Listed entries
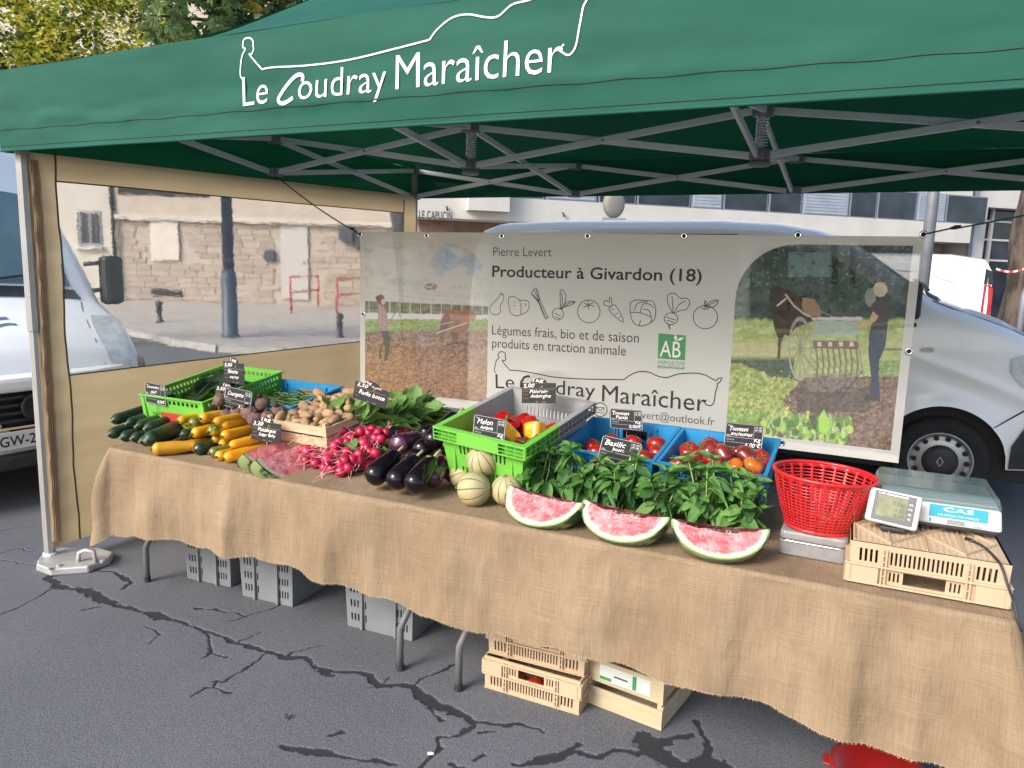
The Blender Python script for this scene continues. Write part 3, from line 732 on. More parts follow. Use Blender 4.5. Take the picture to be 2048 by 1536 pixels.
def wheel(t, x, y, sg, r=.325, w=.21, emblem=False):
    wt = MB(); Mx = Matrix.Translation((x, y, r + .008)) @ Matrix.Rotation(sg * PI / 2, 4, 'X')
    prof = [(r * .66, w / 2), (r * .70, w / 2 + .004), (r * .86, w / 2 + .006), (r * .95, w / 2 - .012), (r, w / 2 - .04), (r, -w / 2 + .04), (r * .95, -w / 2), (r * .66, -w / 2)]
    o = wt.lathe(prof, 48, Mx, cap=False).build('tyre', M_TYRE, t, True)
    k = MB()
    k.lathe([(r * .66, w / 2 - .004), (r * .655, w / 2 + .003), (r * .62, w / 2 + .002), (r * .60, w / 2 - .035), (r * .5, w / 2 - .018), (r * .40, w / 2 - .010), (.0, w / 2 - .012)], 48, Mx, cap=False)
    rim = k.build('rim', M_RIM, o, True)
    for q in range(14):
        a = 2 * PI * q / 14; Q = Mx @ Matrix.Translation((math.cos(a) * r * .525, math.sin(a) * r * .525, w / 2 - .0125))
        MB().lathe([(r * .058, 0), (r * .058, .004), (0, .004)], 12, Q).build('rim_hole', M_DARK, o)
    MB().lathe([(r * .37, w / 2 - .013), (r * .36, w / 2 + .004), (r * .2, w / 2 + .012), (0, w / 2 + .013)], 32, Mx).build('hub_cap', M_PLAST, o, True)
    if emblem:
        e = MB(); xf = lambda u, v, n: Mx @ Vector((u, v, w / 2 + .0145 + n))
        e.ribbon([(0, .035), (.020, 0), (0, -.035), (-.020, 0)], .011, xf, closed=True)
        e.build('emblem', M_CHROME, o)
    return o

# ---------------- white panel van right behind the banner
XW = .54
st = [(-3.42, 1.45), (-3.41, 1.85), (-3.36, 1.98), (-3.2, 2.03), (-2.6, 2.055), (-1.2, 2.06), (-.75, 2.035), (-.45, 1.985), (-.25, 1.91), (.36, 1.50), (.44, 1.455), (.60, 1.41), (.90, 1.30), (1.12, 1.18), (1.26, 1.03), (1.34, .84), (1.385, .62), (1.40, .42)]
st = [(x - XW, z) for x, z in st]
plan = [(-3.96, .90), (-3.7, .945), (-.2, .945), (.25, .925), (.5, .87), (.68, .76), (.78, .62), (.84, .45), (.86, .30)]
t = thing('panel_van', 'white panel van parked behind the banner with black hub caps', 'van', (XW, 6.15 + .945, 0))
B = Body(st, plan, .32, [0.0, -3.05], 1.15, .17, .11, .05, ar=.41, awz=.335)
B.crease = (-.16, 1.06, .55, .80, .016)
B.mesh().build('body', M_VWHITE, t, True)
MB().box((-3.8, -.82, .22), (.6, .82, .75)).build('underbody', M_DARK, t)
w0 = wheel(t, 0, -.945 + .12, 1, emblem=True); wheel(t, -3.05, -.945 + .12, 1); wheel(t, 0, .945 - .12, -1); wheel(t, -3.05, .945 - .12, -1)
B.topgrid(-.66, -.20, lambda x: .62 + .10 * (x + .7), .004).build('windscreen', M_CGLASS, t, True)
sw_ = B.patch([(-1.44, 1.30), (-1.44, 1.78), (-1.38, 1.86), (-1.0, 1.86), (-.86, 1.80), (-.30, 1.42), (-.30, 1.36), (-.95, 1.22), (-1.36, 1.24)]).build('door_window', M_CGLASS, t)
B.patch([(-1.40, 1.16), (-.25, 1.33), (-.25, 1.30), (-1.40, 1.13)], .008).build('window_trim', M_PLAST, t)
B.patch([(-2.72, 1.945), (-1.57, 1.955), (-1.57, 1.92), (-2.72, 1.91)], .012).build('roof_gutter', M_PLAST, t)
for x in (-1.55, -.42, -2.75):
    B.patch([(x, .42), (x + .008, .42), (x + .008, 1.75 if x < -1 else 1.3), (x, 1.75 if x < -1 else 1.3)], .004).build('door_gap', M_DARK, t)
B.patch([(-.20, 1.12), (-.13, 1.125), (-.12, 1.14), (-.13, 1.16), (-.20, 1.155), (-.21, 1.14)], .012).build('side_marker', mat('clear_marker', (0.55, 0.52, 0.48), .2), t)
fixn(MB().grid(lambda u, v: B.side(.425 + .43 * u, .33 + (.30 + .05 * math.sin(PI * min(1, u * 1.4))) * v * min(1, .55 + 2.2 * u), .016), 14, 8).build('bumper_corner', M_PLAST, t, True))
fixn(MB().grid(lambda u, v: B.side(.36 + .26 * u, 1.07 - .10 * u + (v - .5) * .24 * math.sin(PI * (.12 + .76 * u)), .012), 10, 8).build('headlight', M_HEADL, t, True))
B.patch([(.30, .62), (.31, .62), (.60, .83), (.59, .84)], .004).build('wing_gap', M_DARK, t)
for y0, y1 in ((-.5, .15), (-.05, .6)):
    MB().tube([B.top(-.19, y0, .03), B.top(-.22, (y0 + y1) / 2, .035), B.top(-.27, y1, .03)], .011, 6).build('wiper', M_PLAST, t)
MB().grid(lambda u, v: B.top(-.19 + .10 * v, -.62 + 1.2 * u, .008), 10, 3).build('cowl', M_PLAST, t, True)
MB().tube([B.top(-.16, -.80, .001), B.top(.0, -.79, .001), B.top(.2, -.76, .001), B.top(.38, -.70, .001), B.top(.5, -.62, .001)], .0035, 5).build('bonnet_gap', M_DARK, t)
mr = MB().box((-.36, -1.14, 1.36), (-.24, -.96, 1.62)).build('mirror', M_PLAST, t, bevel=.03)

# ---------------- small white van further back
x_r = PY((1994, 560), 9.3).x
t = thing('delivery_van', 'small white delivery van with red tail lamp parked behind the panel van', 'van', (x_r - 2.0, 9.3 + .85, 0), (0, 0, PI))
st = [(-2.02, .5), (-2.01, 1.1), (-1.97, 1.75), (-1.9, 1.86), (-1.6, 1.90), (.3, 1.90), (.75, 1.80), (1.35, 1.18), (1.9, 1.0), (2.1, .75), (2.15, .45)]
K = Body(st, [(-2.02, .76), (-1.93, .83), (-1.7, .85), (1.2, .85), (1.8, .74), (2.15, .4)], .3, [-1.2, 1.45], 1.0, .12, .10, .03, ar=.36, awz=.30)
K.mesh().build('body', M_VWHITE, t, True)
MB().box((-1.9, -.7, .2), (1.9, .7, .6)).build('underbody', M_DARK, t)
for x in (-1.2, 1.45): wheel(t, x, .85 - .11, -1, .30); wheel(t, x, -.85 + .11, 1, .30)
K.patch([(-1.99, 1.22), (-1.99, 1.56), (-1.955, 1.60), (-1.90, 1.60), (-1.89, 1.28)], .012, 1).build('tail_lamp', M_TAIL, t)
K.patch([(-1.985, 1.605), (-1.965, 1.74), (-1.90, 1.77), (-1.895, 1.605)], .014, 1).build('corner_trim', M_PLAST, t)
K.patch([(-2.0, .45), (-2.0, 1.21), (-1.9, 1.27), (-1.9, .45)], .010, 1).build('bumper_corner', M_PLAST, t)
lin_ = MB()
arc = [(-.6, 1.74), (-1.3, 1.72), (-1.6, 1.62), (-1.72, 1.42), (-1.74, 1.15), (-1.72, .95)]
for a, b in zip(arc[:-1], arc[1:]): lin_.tube([K.side(*a, .0, 1), K.side(*b, .0, 1)], .008, 5)
lin_.build('panel_crease', mat('crease', (0.60, 0.63, 0.66), .3), t)
K.patch([(.2, 1.25), (.2, 1.70), (.6, 1.70), (1.15, 1.27)], .006, 1).build('door_window', M_CGLASS, t)
K.topgrid(.82, 1.3, lambda x: .6, .004).build('windscreen', M_CGLASS, t, True)
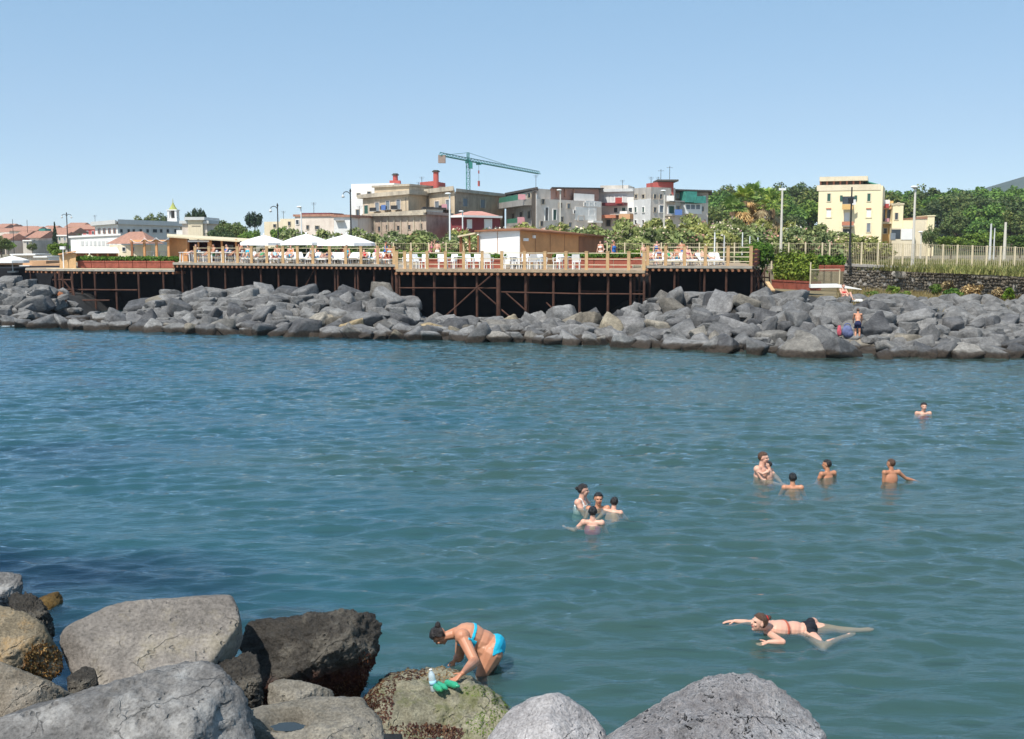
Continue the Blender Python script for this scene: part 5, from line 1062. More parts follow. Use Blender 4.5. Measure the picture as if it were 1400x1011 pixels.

Aim
Note every line above where the string "More" shows up, and copy those lines.

Response to the task
The Blender Python script for this scene continues. Write part 3, from line 732 on. More parts follow. Use Blender 4.5. Take the picture to be 2048 by 1536 pixels.
Continue the Blender Python script for this scene: part 5, from line 1062. More parts follow. Use Blender 4.5. Measure the picture as if it were 1400x1011 pixels.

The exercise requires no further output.